Dawna’s younger sister Amber Ray, 34, eulogized her as a devoted mother to her 13 children and homemaker who loved a good laugh and baked the best birthday cakes around.

“There isn’t anything in life that a cup of coffee couldn’t make better,” Amber said Dawna was fond of saying.

The three coffins, two of them child-size, were placed into the beds of pickup trucks, and family members rode with them to the grave, hundreds of mourners following on foot.

Patrols of Mexican army troops passed by regularly on the hamlet’s only paved road.

The other victims are expected to be buried in Colonia LeBaron later. But the two communities, whose residents are related, drew together in a show of grief.

Dozens of high-riding pickups and SUVS, many with U.S. license plates from as far away as North Dakota, arrived in La Mora for the funeral, travelling over the dirt road where the attack occurred.

Gunmen from the Juarez drug cartel had apparently set up the ambush as part of a turf war with the Sinaloa cartel, and the U.S. families drove into it.

Mexican officials said the attackers may have mistaken the group’s large SUVs for those of a rival gang.

But Julian LeBaron, whose brother Benjamin, an anti-crime activist, was killed by cartel gunmen in 2009, disputed that.

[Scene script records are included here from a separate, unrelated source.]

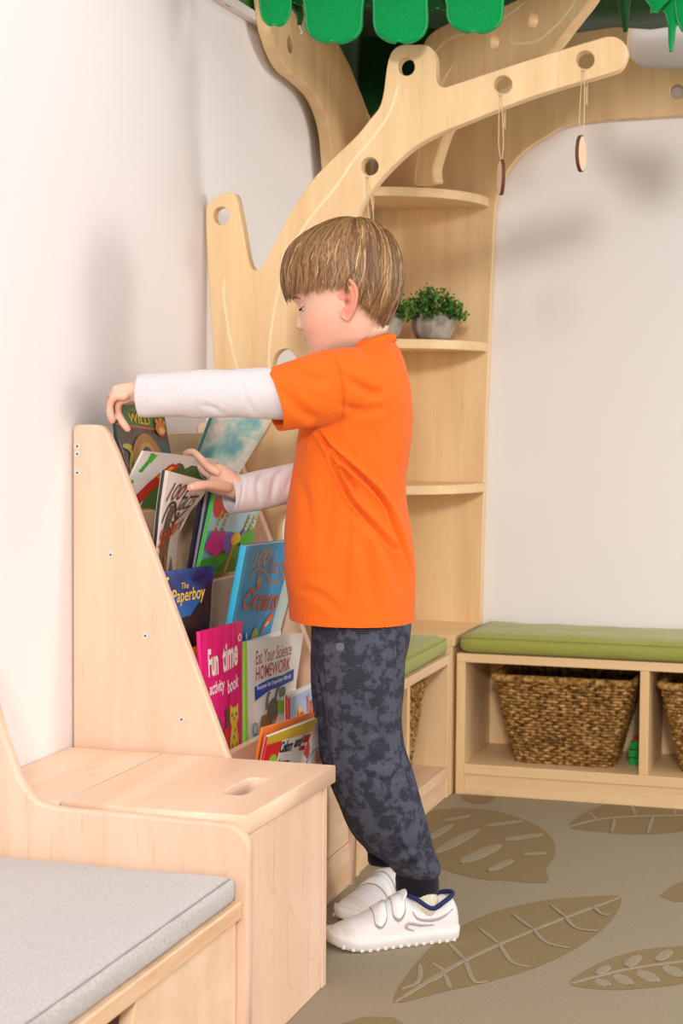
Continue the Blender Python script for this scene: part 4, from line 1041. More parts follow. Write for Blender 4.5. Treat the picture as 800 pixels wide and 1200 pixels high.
# left hand (near, above the WILD book)
wL = A(164,459,2.450); kL = A(139,464,2.448)
parts_.append(palm(wL, kL, (.18,.80,-.35), .0185, .0135, .0255, .0105))
fr = .0060
def finger(pts, r0=.0069, r1=.0053):
    P = smooth_path([V(p) for p in pts], 4); n = len(P)
    parts_.append(tube(P, [r0+(r1-r0)*i/(n-1)+(.0006*math.sin(PI*3*i/(n-1))) for i in range(n)], 12))
NAILS = []
finger([A(146,464,2.432), A(135,464,2.430), A(129.5,473,2.428), A(129,483,2.428), A(131.5,493,2.430)])
finger([A(148,468,2.444), A(140,470,2.444), A(138,481,2.442), A(142,492,2.438), A(149.5,503,2.436)], .0066,.005)
finger([A(147,462,2.462), A(137,464,2.466), A(133.5,474,2.470), A(136,486,2.472), A(141,497,2.470)])
finger([A(148,460,2.478), A(139,461,2.486), A(136,470,2.490), A(137,480,2.492)], .0058,.0045)
finger([A(158,455,2.470), A(146,455,2.485), A(136,460,2.492), A(129,466,2.492)], .0072,.0053)
# right hand (far, holding the bent cover)
wR = A(276,570,2.610); kR = A(247,555,2.590)
parts_.append(palm(wR, kR+V((0,0,-.004)), (.22,.48,-.80), .0175, .0140, .0250, .0125))
finger([A(254,553,2.580), A(243,546,2.578), A(234,536,2.582), A(226,530,2.590), A(217,532,2.594)])
finger([A(254,557,2.590), A(241,554,2.596), A(231,546,2.606), A(223,543,2.610), A(218,550,2.606)], .0066,.0052)
finger([A(256,556,2.606), A(244,553,2.614), A(236,547,2.626), A(230,548,2.632), A(226,556,2.630)])
finger([A(258,560,2.618), A(248,557,2.632), A(241,553,2.642), A(236,557,2.644)], .0058,.0046)
thp = [A(267,571,2.585), A(255,569,2.555), A(244,568,2.530), A(233,569,2.508), A(223,571.5,2.492)]
finger(thp, .0085, .0062)
body_me = vox(parts_, .00165, 5, .5)
# paint skin tone (blush of cheeks, ears, lips, knuckles are the skin's own colour; mouth slit and ear hollow have painted-in shade)
nv = len(body_me.vertices); co = np.empty(nv*3); body_me.vertices.foreach_get('co', co); co = co.reshape(-1,3)
mh = np.array(MH); loc = (co-np.array(OH))@mh*1000
col = np.tile(np.array(lin((236,192,168))[:3]), (nv,1))
def mixc(mask, c_):
    global col
    mask = np.clip(mask,0,1)[:,None]; col = col*(1-mask)+np.array(lin(c_)[:3])*mask
X_, Y_, Z_ = loc.T
hd_ = (Z_ > -95)
for sg in (-1,1): mixc(hd_*.55*np.exp(-((Y_-sg*52)/20)**2-((Z_+28)/18)**2)*(X_>0), (230,150,130))
mixc(hd_*.9*(np.exp(-((Y_)/14)**4-((Z_+50.5)/6.0)**4))*(X_>66), (204,108,100))
mixc(hd_*.9*(np.exp(-((Y_)/17)**4-((Z_+50)/1.1)**2))*(X_>64), (130,52,48))
mixc(hd_*.5*np.exp(-((Y_)/9)**2-((Z_+29)/7)**2)*(X_>78), (224,140,118))
mixc(hd_*.75*(np.abs(Y_)>np.maximum(72.2,69.5+.40*(-3-X_)/1.15))*(np.abs(Z_)<38)*(X_<6)*(((X_+9)/20)**2+((Z_+5)/33)**2<1), (224,132,110))
mixc(hd_*.9*np.exp(-(((X_+6)/4.2)**2+((Z_+10)/5)**2))*(np.abs(Y_)>66), (150,64,50))
for p in (A(131,494,2.430), A(150,504,2.436), A(141,498,2.47), A(129,466,2.492), A(217,532,2.594), A(218,551,2.606), A(222.5,571.5,2.492), A(129.5,473,2.428), A(138,481,2.442), A(243,546,2.578)):
    d = np.linalg.norm(co-np.array(p),axis=1); mixc(.55*np.exp(-(d/.010)**2), (226,134,112))
ca = body_me.color_attributes.new('skin','FLOAT_COLOR','POINT'); ca.data.foreach_set('color', np.hstack([col, np.ones((nv,1))]).ravel())
m, nt, b = newmat('skin', (232,184,156), .48, .35); at_ = nt.nodes.new('ShaderNodeVertexColor'); at_.layer_name = 'skin'
nt.links.new(at_.outputs[0], b.inputs['Base Color']); b.inputs['Subsurface Weight'].default_value = .12; b.inputs['Subsurface Radius'].default_value = (.012,.005,.003); b.inputs['Subsurface Scale'].default_value = .6
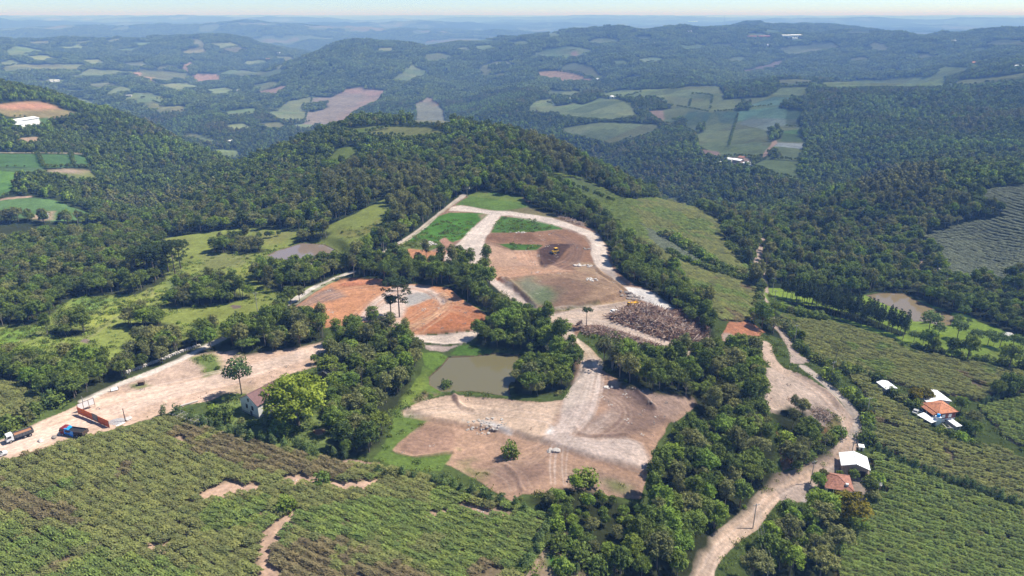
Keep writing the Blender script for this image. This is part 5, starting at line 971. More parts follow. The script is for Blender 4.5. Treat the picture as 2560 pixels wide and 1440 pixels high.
    return o, x, y, z0
# ------------------------------------------------------------------ houses and sheds
def old_extra(o, x, y, h, rise, lo):
    MB().box(-x + .02, x - .02, -y - .035, -y + .05, lo, .9).build('plinth', M['grey'], o)
house('stone_house', 'old white two-storey house with dark red gable roof beneath the big yellow-green tree', 'house', (605,1026), (648.5,1047), 11.5, 4.9, 2.5, 'old_white', 'tile_dark', 'gable', .35,
      wins=[('f', -1.3, 2.3, .8, 1.35), ('f', 1.5, 2.3, .8, 1.35), ('f', -.2, 5.0, .7, .95), ('r', -3.3, 2.4, .8, 1.3), ('r', .5, 2.4, .8, 1.3)], door=('f', .6, 1.0, 1.7, 'dark_grey'), extra=old_extra)
house('timber_barn', 'dark weathered shed half hidden behind the big yellow-green tree', 'shed', (797,952), (829,962), 7, 3.0, 1.5, 'wood_dark', 'dark_grey', 'gable', .5, door=('f', 0, 1.8, 2.1, 'black'))
def barn_extra(o, x, y, h, rise, lo):
    MB().box(x - 2.4, x - .5, -y - .06, -y + .06, lo, 2.0).build('doorway', M['black'], o)
    g = MB()
    for k in range(14): g.box(-x + (k + .5) * 2 * x / 14 - .03, -x + (k + .5) * 2 * x / 14 + .03, -y - .03, -y + .02, lo, h - .1)
    g.build('cladding', M['wood'], o)
house('farm_barn', 'large barn with white sheet gable roof beside the bend of the country road', 'barn', (2103,1182), (2165.4,1199), 6.6, 3.2, 1.25, 'tan', 'white_roof', 'gable', .55, extra=barn_extra)
def hip_extra(o, x, y, h, rise, lo):
    MB().box(-x + .3, x * .15, -y - .04, -y + .2, .3, 2.4).build('veranda_opening', M['black'], o)
    for px_k in (-x + .25, -x * .45, x * .1): MB().box(px_k - .09, px_k + .09, -y - .16, -y + .0, lo, h).build('post', M['white_paint'], o)
    MB().box(x - 1.9, x - 1.1, -y + .8, -y + 1.5, h + .1, h + 1.5).build('chimney', M['white_paint'], o)
house('farmhouse', 'house with weathered red hipped tile roof standing before the white roofed barn', 'house', (2064,1235), (2125,1254), 7.6, 2.9, 2.0, 'lime', 'tile_old', 'hip', .6, wins=[('f', 2.6, 1.0, 1.0, 1.1), ('r', -1, 1.0, 1.0, 1.1), ('r', 1.8, 1.0, 1.0, 1.1)], extra=hip_extra)
house('garden_shed', 'tiny shed with grey sheet roof at the vineyard edge behind the red hipped house', 'shed', (2187,1221), (2200,1227), 2.0, 1.7, .2, 'wood', 'grey', 'mono', .2, door=('f', 0, .7, 1.4))
house('pump_house', 'tiny white flat-roofed box by the road junction pole above the white barn', 'shed', (2147,1125), (2159,1128), 1.6, 1.2, .15, 'white_paint', 'white_roof', 'mono', .15, door=('f', 0, .6, .9))
house('garden_hut', 'small hut with orange tile roof under the trees below the red hipped house', 'shed', (2058,1346), (2077,1350), 2.4, 1.8, .6, 'brick', 'tile', 'gable', .25, door=('f', 0, .8, 1.5))
def shed_extra(o, x, y, h, rise, lo): MB().box(.1, x - .15, -y - .07, -y + .06, lo, 1.9).build('door', M['red'], o); MB().box(-x + .35, -.05, -y - .05, -y + .06, lo, 1.9).build('doorway', M['black'], o)
house('farm_shed', 'white roofed shed with a red front door standing alone above the vineyard', 'shed', (2213,986), (2238,985), 5.4, 2.3, .55, 'grey', 'white_roof', 'gable', .35, extra=shed_extra)
house('machine_barn', 'white roofed barn directly behind the orange tiled farmhouse', 'barn', (2316,1020), (2370,1021), 7.5, 2.7, .9, 'white_paint', 'white_roof', 'gable', .5, wins=[('r', 0, 1.2, 1.0, .9)])
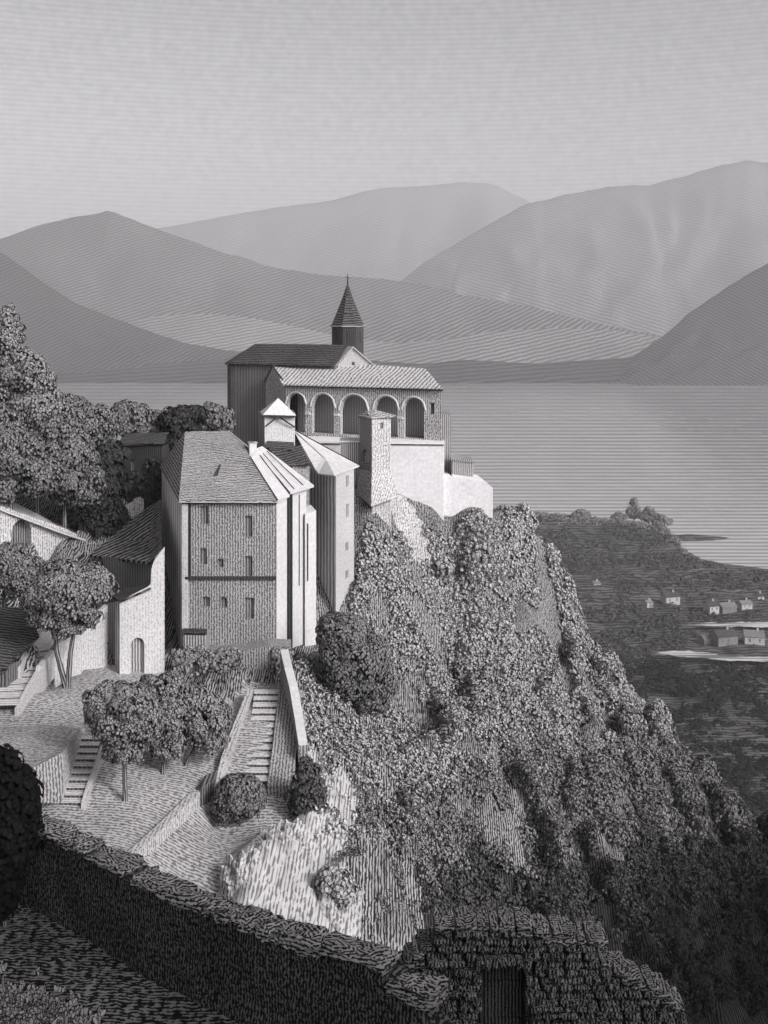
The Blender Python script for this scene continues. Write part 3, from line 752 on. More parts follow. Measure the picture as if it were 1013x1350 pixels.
# roof
RL, RR = P(244, 569, 115.5), P(303, 568, 115.5)
H1 = P(321, 584, 111.5); H2 = P(330, 603, 107.8)
eFL, eFR, eBL = P(236, 659.5, 99.4), P(366, 660, 99.5), PZ(211, 614, ZE)
w = MB()
th = .22
w.slab([eFL, eFR, H2, H1, RR, RL], th)
w.slab([eBL, eFL, RL], th)
w.slab([eBL, RL, RR, H1, P(330, 590, 122), PZ(240, 590, ZE + 1)], .15)
roof = w.build('roof', M['tile'], root)
w = MB(); w.slab([H2, eFR, P(382, 652.5, 102.8), P(341, 594, 110.5)], .2); w.build('white_roof_slope', M['white_roof'], root)
w = MB(); w.slab([P(336, 592, 111.5), P(383, 649, 103.6), P(414, 639.5, 109.6), P(346, 588, 113.2)], .22); w.build('white_roof_slope', M['white_roof'], root)
w = MB()
for a, b in ((P(343, 601, 109.2), P(381.5, 651, 103)), (P(347, 598, 110.6), P(388, 645, 105)), (P(352, 595, 112), P(400, 640, 107.6)), (H2 + Vector((.02, 0, .02)), eFR + Vector((.02, 0, .02)))):
    w.tube([a + Vector((0, 0, .06)), a.lerp(b, .5) + Vector((0, 0, .02)), b + Vector((0, 0, .06))], [.05, .05, .05], 5)
w.build('roof_seam', M['trim'], root)
w = MB(); c = P(333, 603, 110); w.box((c.x, c.y, c.z - .5), .75, .75, 2.0, .3); ch = w.build('chimney', M['white'], root)
w = MB(); w.box((c.x, c.y, c.z + 1.5), .95, .95, .12, .3); w.build('chimney_cap', M['tile'], ch)
w = MB(); a, b = P(283, 631, 104.6), P(296, 609, 108.6)
w.slab([a + Vector((-.15, 0, .28)), a + Vector((.35, 0, .28)), b + Vector((.25, 0, .3)), b + Vector((-.25, 0, .3))], .4); w.build('roof_hatch', M['trim'], root)
# mouldings
n_ = Vector((0, -1, 0))
w = MB(); a, b = P(244, 762, 99.88), P(364, 765, 99.88); w.box(((a.x + b.x) / 2, a.y, a.z - .12), b.x - a.x, .24, .26); w.build('string_course', M['trim'], root)
w = MB(); a, b = P(240, 662.5, 99.8), P(365, 662.5, 99.8); w.box(((a.x + b.x) / 2, a.y, a.z - .1), b.x - a.x, .3, .2); w.build('eaves_moulding', M['trim'], root)
w = MB(); a = P(244, 760, 99.85); w.box((a.x, 99.95, 140), .55, .35, ZE - 140.3); w.build('corner_strip', M['white_dash'], root)
w = MB(); a = P(250.5, 762, 99.9); w.box((a.x, a.y + .02, a.z), .2, .2, ZE - a.z - .2); w.build('drainpipe', M['trim'], root)
# lean-to at its foot
a = P(245, 868, 99.0)
w = MB(); w.box((a.x + 1.0, 99.0, 138.2), 2.1, 1.9, P(0, 834, 99).z - 138.2, 0); w.build('lean_to', M['grey_wall'], root)
w = MB(); w.slab([P(241, 833, 98), P(273, 835, 98), P(273, 829, 99.9), P(242, 828, 99.9)], .12); w.build('lean_to_roof', M['dark_tile'], root)

# ---- second house behind, white pent roof
ZB = 153.55
C1 = P(443, 625, 118); C0 = PZ(404, 611, ZB); C2 = PZ(467, 615.5, ZB)
root = house('pent_roof_house', 'plain plaster house with wide white overhanging roof behind the convent house', 'house', (C1.x, C1.y, 136))
w = MB(); facade(w, XY(C0), XY(C1), 134, ZB); w.build('side_wall', M['grey_wide'], root)
w = MB(); pr = facade(w, XY(C1), XY(C2), 134, ZB, ops_px(C1, C2, [(456.5, 627, 460, 642), (456.5, 664, 460, 682), (455.5, 715, 459.5, 726), (455.5, 752, 459.5, 763)]), .22)
w.build('end_wall', M['white_dash'], root); panes(pr, root)
BB = Vector((C2.x - 5, C2.y + 5, 0)); w = MB(); facade(w, XY(C2), XY(BB), 138, ZB); facade(w, XY(BB), XY(C0), 138, ZB); w.build('back_wall', M['grey_wall'], root)
w = MB()
ap, ri, fr_, le = P(388, 567, 129), P(474, 613.5, 125.6), P(441, 626, 116.9), P(402, 609, 125)
mid1 = P(420, 624, 119.5); mid2 = P(399, 590, 127)
cen = P(430, 605, 123) 
w.slab([ap, mid2, le, mid1, cen], .16); w.slab([ap, cen, mid1, fr_, ri], .16)
w.build('roof', M['white_roof'], root)
w = MB(); w.slab([ap + Vector((.05, .1, .02)), ri + Vector((0, .1, .02)), ri + Vector((-4, 6, -1.2)), ap + Vector((-1, 6, -2))], .16); w.build('rear_roof', M['tile'], root)
w = MB(); w.tube([ap + Vector((0, 0, .05)), P(430, 590, 127.2) + Vector((0, 0, .05)), ri + Vector((0, 0, .05))], [.07, .07, .07], 5); w.build('ridge_cap', M['trim'], root)

# ---- little gabled belvedere with pyramid roof
root = house('belvedere_tower', 'small white square belvedere with pyramid cap between the roofs', 'tower', P(366, 600, 122))
a, b = P(349, 545, 121), P(389, 545, 122.5); zt = P(0, 545, 121.5).z
left = Vector((a.x - 1.1, a.y + 3.6, 0))
w = MB(); facade(w, XY(a), XY(b), 153, zt); facade(w, XY(b), (b.x - .6, b.y + 4), 153, zt); w.build('wall', M['white_dash'], root)
w = MB(); facade(w, XY(left), XY(a), 152, zt); facade(w, (b.x - .6, b.y + 4), XY(left), 152, zt); w.build('rear_wall', M['grey_wall'], root)
w = MB(); apx = P(367, 524.5, 123.2); e = [P(342.5, 543, 124.5), P(347, 546.5, 120.5), P(390.5, 547.5, 122), P(386, 543, 126)]
for i in range(4): w.slab([e[i], e[(i + 1) % 4], apx], .15)
w.build('roof', M['white_roof'], root)
w = MB()
for i in (1,): w.tube([e[1] + Vector((0, 0, -.15)), e[2] + Vector((0, 0, -.15))], [.12, .12], 5)
w.build('eaves_moulding', M['trim'], root)
w = MB(); g0, g1, g2 = P(350.5, 562, 120.6), P(367, 548.5, 120.9), P(388.5, 563, 122.1)
w.tube([g0, g1], [.1, .1], 5); w.tube([g1, g2], [.1, .1], 5); w.build('gable_moulding', M['trim'], root)
w = MB(); a = P(352, 581, 119.4); b = P(386, 583, 120.6); w.slab([P(351, 590, 119), P(388, 592, 120), P(388, 583, 121.8), P(352, 581, 120.8)], .15); w.build('porch_roof', M['dark_tile'], root)

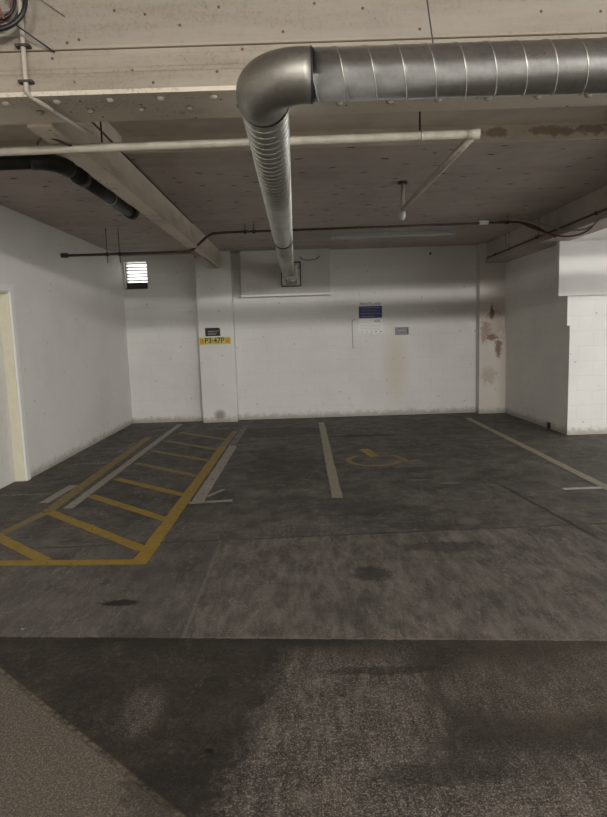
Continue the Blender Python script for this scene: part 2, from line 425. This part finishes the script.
# right blockwork: lower courses set back a little below the upper ones
bm = bmesh.new()
v = [(3.755, YB + .02), (3.835, 8.48), (XR, 8.48), (XR, YB + .02)]
def prism(bm, poly, z0, z1):
    a = [bm.verts.new((x, y, z0)) for x, y in poly]; b = [bm.verts.new((x, y, z1)) for x, y in poly]
    n = len(poly); bm.faces.new(a[::-1]); bm.faces.new(b)
    for i in range(n): bm.faces.new((a[i], a[(i + 1) % n], b[(i + 1) % n], b[i]))
prism(bm, v, 0, 1.585)
rw = struct(link('wall_right', bm, M_right)); rw.data.materials.append(M_rface)
bm = bmesh.new(); prism(bm, [(3.73, YB + .02), (3.79, 8.47), (XR, 8.47), (XR, YB + .02)], 1.585, 3.1)
rw2 = struct(link('wall_right_upper', bm, M_right)); rw2.data.materials.append(M_rface)
for o in (rw, rw2):
    for p in o.data.polygons:
        if p.normal.y < -.9: p.material_index = 1
bm = bmesh.new()          # unseen far right wall; wide opening added to let fill daylight in
add_box(bm, XR, XR + .16, YN, -6.0, 0, 3.62); add_box(bm, XR, XR + .16, 7.9, 8.5, 0, 3.62); add_box(bm, XR, XR + .16, -6.0, 7.9, 2.95, 3.62)
struct(link('wall_far_right', bm, M_right))
struct(box('wall_near', XL - .16, XR + .16, YN - .16, YN, 0, 3.62, M_left))
# pilasters of the back wall
struct(box('trim_1', -1.87, -1.23, 10.86, YB, 0, 3.1, M_pil, bev=.008))
struct(box('trim_2', 3.27, 3.765, 10.90, YB, 0, 3.1, M_pilr, bev=.008))
# shallow lighter render strip left of the pilaster and white coved edge at the wall foot
# door on the left wall
d = struct(empty('door_1', (XL, DY1, 0)))
leaf = box('door_leaf', XL - .15, XL - .11, DY0, DY1 - .015, 0.005, DZ - .01, M_doorleaf)
jm = bmesh.new()
add_box(jm, XL - .13, XL - .002, DY1 - .03, DY1, 0, DZ); add_box(jm, XL - .13, XL - .002, DY0, DY0 + .03, 0, DZ); add_box(jm, XL - .13, XL - .002, DY0 + .03, DY1 - .03, DZ - .03, DZ)
jamb = link('door_jamb', jm, M_creamdoor)
am = bmesh.new()
add_box(am, XL - .01, XL + .022, DY1 - .012, DY1 + .07, 0, DZ + .07, .004)
add_box(am, XL - .01, XL + .022, DY0 - .07, DY0 + .012, 0, DZ + .07, .004)
add_box(am, XL - .01, XL + .022, DY0 + .012, DY1 - .012, DZ - .012, DZ + .07, .004)
arch = link('architrave', am, M_trimwhite)
attach(d, leaf, jamb, arch)

# louvred vent window
wv = struct(empty('window_1', ((WX0 + WX1) / 2, YB, WZ0)))
fm = bmesh.new()
add_box(fm, WX0 + .0, WX0 + .02, YB + .10, YB + .14, WZ0 + .13, WZ1); add_box(fm, WX1 - .02, WX1, YB + .10, YB + .14, WZ0 + .13, WZ1)
fr = link('window_frame', fm, M_trimwhite)
kids = [fr]
for k in range(6):
    z = WZ0 + .165 + k * .06 + (.004 if k % 2 else 0)
    b_ = bmesh.new(); add_box(b_, WX0 + .02, WX1 - .02, -.035, .035, -.007, .007)
    bmesh.ops.rotate(b_, cent=(0, 0, 0), matrix=Matrix.Rotation(math.radians(-8), 3, 'X'), verts=b_.verts)
    bmesh.ops.translate(b_, vec=(0, YB + .12, z), verts=b_.verts)
    kids.append(link('louvre_blade', b_, M_louvre))
sm = bmesh.new(); prism(sm, [(0, 0)] * 0 or [(WX0, YB + .01), (WX1, YB + .01), (WX1, YB + .16), (WX0, YB + .16)], WZ0, WZ0 + .02)
add_box(sm, WX0, WX1, YB + .12, YB + .16, WZ0 + .02, WZ0 + .13)
kids.append(link('window_sill', sm, M_sill))
attach(wv, *kids)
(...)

“They had to have known that it was women and children,” he said. He said the eight children who survived reported that one mother got out of her SUV and raised her hands and was gunned down anyway.

To many, the bloodshed seemed to demonstrate once more that the government has lost control over vast areas of Mexico to drug traffickers.

And it called into question President Andres Manuel Lopez Obrador’s “hugs, not bullets” security strategy of trying to solve underlying social problems instead of battling drug cartels with military force.

It was also the latest shocking act of cartel violence to suggest that the old rules against killing foreigners, women or children are collapsing.

“Now this place is going to become a ghost town,” said Steven Langford, a former La Mora mayor whose sister Christina Langford was among the women killed. “A lot of people are going to leave.”